--- Begin Given information ---

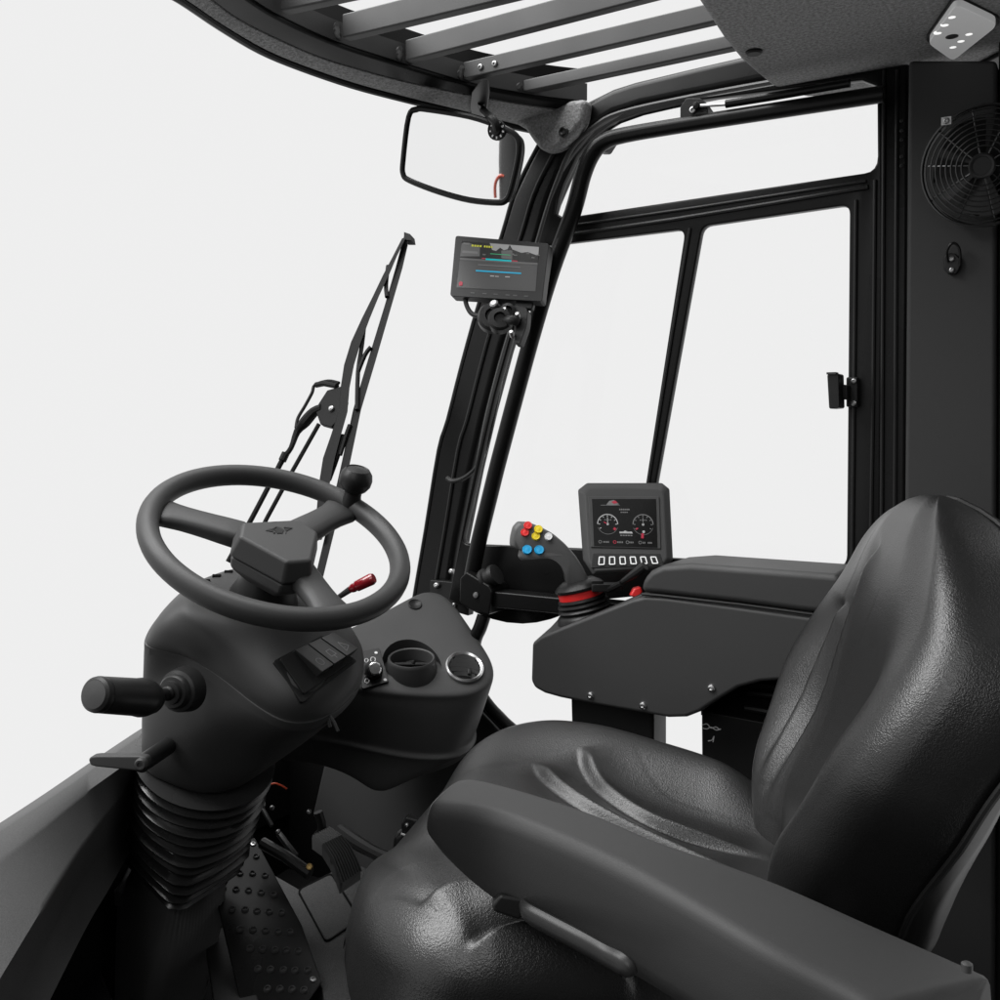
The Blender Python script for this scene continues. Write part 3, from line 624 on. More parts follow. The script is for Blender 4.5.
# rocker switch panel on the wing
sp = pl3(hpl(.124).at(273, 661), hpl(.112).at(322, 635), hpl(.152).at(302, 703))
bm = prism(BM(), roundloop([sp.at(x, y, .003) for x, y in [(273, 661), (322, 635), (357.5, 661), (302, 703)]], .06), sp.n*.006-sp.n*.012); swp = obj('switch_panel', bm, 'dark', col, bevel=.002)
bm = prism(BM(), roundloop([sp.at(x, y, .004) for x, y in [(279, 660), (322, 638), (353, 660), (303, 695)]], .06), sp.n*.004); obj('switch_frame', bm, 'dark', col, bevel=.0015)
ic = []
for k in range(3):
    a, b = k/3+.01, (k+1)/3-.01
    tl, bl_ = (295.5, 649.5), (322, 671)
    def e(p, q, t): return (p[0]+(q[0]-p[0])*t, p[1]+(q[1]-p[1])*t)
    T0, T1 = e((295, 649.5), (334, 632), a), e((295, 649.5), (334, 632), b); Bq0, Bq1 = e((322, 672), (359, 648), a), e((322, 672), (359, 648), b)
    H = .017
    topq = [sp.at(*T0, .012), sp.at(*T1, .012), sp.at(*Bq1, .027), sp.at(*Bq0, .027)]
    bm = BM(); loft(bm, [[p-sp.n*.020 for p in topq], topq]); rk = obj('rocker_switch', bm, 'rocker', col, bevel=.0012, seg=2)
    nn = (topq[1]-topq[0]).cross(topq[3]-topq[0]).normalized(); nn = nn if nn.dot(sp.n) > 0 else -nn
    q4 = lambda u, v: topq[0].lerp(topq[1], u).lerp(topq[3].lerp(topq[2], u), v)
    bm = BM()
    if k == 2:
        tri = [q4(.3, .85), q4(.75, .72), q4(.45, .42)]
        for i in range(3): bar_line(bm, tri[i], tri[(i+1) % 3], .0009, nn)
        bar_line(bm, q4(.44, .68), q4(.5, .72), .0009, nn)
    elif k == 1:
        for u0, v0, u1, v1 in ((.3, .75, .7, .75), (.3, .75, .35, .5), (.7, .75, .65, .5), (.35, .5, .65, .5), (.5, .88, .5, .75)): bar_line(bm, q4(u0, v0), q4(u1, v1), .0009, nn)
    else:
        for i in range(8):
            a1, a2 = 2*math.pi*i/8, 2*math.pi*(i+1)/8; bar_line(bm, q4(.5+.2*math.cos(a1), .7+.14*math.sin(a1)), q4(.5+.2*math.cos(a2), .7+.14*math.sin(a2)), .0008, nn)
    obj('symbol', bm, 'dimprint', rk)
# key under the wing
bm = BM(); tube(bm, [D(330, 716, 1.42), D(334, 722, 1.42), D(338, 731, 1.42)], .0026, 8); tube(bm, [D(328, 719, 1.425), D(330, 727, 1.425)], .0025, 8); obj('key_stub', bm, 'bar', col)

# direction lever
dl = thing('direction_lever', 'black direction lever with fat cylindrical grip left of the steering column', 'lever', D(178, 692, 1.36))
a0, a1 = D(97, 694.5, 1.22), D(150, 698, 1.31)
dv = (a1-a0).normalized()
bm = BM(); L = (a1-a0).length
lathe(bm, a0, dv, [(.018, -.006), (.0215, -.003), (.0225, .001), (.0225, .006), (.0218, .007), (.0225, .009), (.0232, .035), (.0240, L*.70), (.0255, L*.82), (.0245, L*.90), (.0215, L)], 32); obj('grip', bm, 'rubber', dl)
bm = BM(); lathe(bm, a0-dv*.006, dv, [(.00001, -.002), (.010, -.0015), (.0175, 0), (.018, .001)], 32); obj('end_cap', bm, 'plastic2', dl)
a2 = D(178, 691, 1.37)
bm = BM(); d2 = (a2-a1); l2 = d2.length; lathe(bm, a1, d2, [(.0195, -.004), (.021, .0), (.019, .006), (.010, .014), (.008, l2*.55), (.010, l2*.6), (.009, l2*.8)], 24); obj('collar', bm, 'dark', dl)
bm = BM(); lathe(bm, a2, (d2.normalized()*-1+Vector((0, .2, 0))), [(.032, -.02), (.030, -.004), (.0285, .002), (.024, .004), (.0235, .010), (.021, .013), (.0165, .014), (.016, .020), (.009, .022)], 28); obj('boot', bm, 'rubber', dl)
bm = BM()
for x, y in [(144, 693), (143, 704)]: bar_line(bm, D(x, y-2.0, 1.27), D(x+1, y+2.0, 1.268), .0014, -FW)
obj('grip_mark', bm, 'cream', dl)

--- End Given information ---

**Exercise details**
Print the listing above in full, exactly as written. Omit any pictures.

**Solution for this problem**
The Blender Python script for this scene continues. Write part 3, from line 624 on. More parts follow. The script is for Blender 4.5.
# rocker switch panel on the wing
sp = pl3(hpl(.124).at(273, 661), hpl(.112).at(322, 635), hpl(.152).at(302, 703))
bm = prism(BM(), roundloop([sp.at(x, y, .003) for x, y in [(273, 661), (322, 635), (357.5, 661), (302, 703)]], .06), sp.n*.006-sp.n*.012); swp = obj('switch_panel', bm, 'dark', col, bevel=.002)
bm = prism(BM(), roundloop([sp.at(x, y, .004) for x, y in [(279, 660), (322, 638), (353, 660), (303, 695)]], .06), sp.n*.004); obj('switch_frame', bm, 'dark', col, bevel=.0015)
ic = []
for k in range(3):
    a, b = k/3+.01, (k+1)/3-.01
    tl, bl_ = (295.5, 649.5), (322, 671)
    def e(p, q, t): return (p[0]+(q[0]-p[0])*t, p[1]+(q[1]-p[1])*t)
    T0, T1 = e((295, 649.5), (334, 632), a), e((295, 649.5), (334, 632), b); Bq0, Bq1 = e((322, 672), (359, 648), a), e((322, 672), (359, 648), b)
    H = .017
    topq = [sp.at(*T0, .012), sp.at(*T1, .012), sp.at(*Bq1, .027), sp.at(*Bq0, .027)]
    bm = BM(); loft(bm, [[p-sp.n*.020 for p in topq], topq]); rk = obj('rocker_switch', bm, 'rocker', col, bevel=.0012, seg=2)
    nn = (topq[1]-topq[0]).cross(topq[3]-topq[0]).normalized(); nn = nn if nn.dot(sp.n) > 0 else -nn
    q4 = lambda u, v: topq[0].lerp(topq[1], u).lerp(topq[3].lerp(topq[2], u), v)
    bm = BM()
    if k == 2:
        tri = [q4(.3, .85), q4(.75, .72), q4(.45, .42)]
        for i in range(3): bar_line(bm, tri[i], tri[(i+1) % 3], .0009, nn)
        bar_line(bm, q4(.44, .68), q4(.5, .72), .0009, nn)
    elif k == 1:
        for u0, v0, u1, v1 in ((.3, .75, .7, .75), (.3, .75, .35, .5), (.7, .75, .65, .5), (.35, .5, .65, .5), (.5, .88, .5, .75)): bar_line(bm, q4(u0, v0), q4(u1, v1), .0009, nn)
    else:
        for i in range(8):
            a1, a2 = 2*math.pi*i/8, 2*math.pi*(i+1)/8; bar_line(bm, q4(.5+.2*math.cos(a1), .7+.14*math.sin(a1)), q4(.5+.2*math.cos(a2), .7+.14*math.sin(a2)), .0008, nn)
    obj('symbol', bm, 'dimprint', rk)
# key under the wing
bm = BM(); tube(bm, [D(330, 716, 1.42), D(334, 722, 1.42), D(338, 731, 1.42)], .0026, 8); tube(bm, [D(328, 719, 1.425), D(330, 727, 1.425)], .0025, 8); obj('key_stub', bm, 'bar', col)

# direction lever
dl = thing('direction_lever', 'black direction lever with fat cylindrical grip left of the steering column', 'lever', D(178, 692, 1.36))
a0, a1 = D(97, 694.5, 1.22), D(150, 698, 1.31)
dv = (a1-a0).normalized()
bm = BM(); L = (a1-a0).length
lathe(bm, a0, dv, [(.018, -.006), (.0215, -.003), (.0225, .001), (.0225, .006), (.0218, .007), (.0225, .009), (.0232, .035), (.0240, L*.70), (.0255, L*.82), (.0245, L*.90), (.0215, L)], 32); obj('grip', bm, 'rubber', dl)
bm = BM(); lathe(bm, a0-dv*.006, dv, [(.00001, -.002), (.010, -.0015), (.0175, 0), (.018, .001)], 32); obj('end_cap', bm, 'plastic2', dl)
a2 = D(178, 691, 1.37)
bm = BM(); d2 = (a2-a1); l2 = d2.length; lathe(bm, a1, d2, [(.0195, -.004), (.021, .0), (.019, .006), (.010, .014), (.008, l2*.55), (.010, l2*.6), (.009, l2*.8)], 24); obj('collar', bm, 'dark', dl)
bm = BM(); lathe(bm, a2, (d2.normalized()*-1+Vector((0, .2, 0))), [(.032, -.02), (.030, -.004), (.0285, .002), (.024, .004), (.0235, .010), (.021, .013), (.0165, .014), (.016, .020), (.009, .022)], 28); obj('boot', bm, 'rubber', dl)
bm = BM()
for x, y in [(144, 693), (143, 704)]: bar_line(bm, D(x, y-2.0, 1.27), D(x+1, y+2.0, 1.268), .0014, -FW)
obj('grip_mark', bm, 'cream', dl)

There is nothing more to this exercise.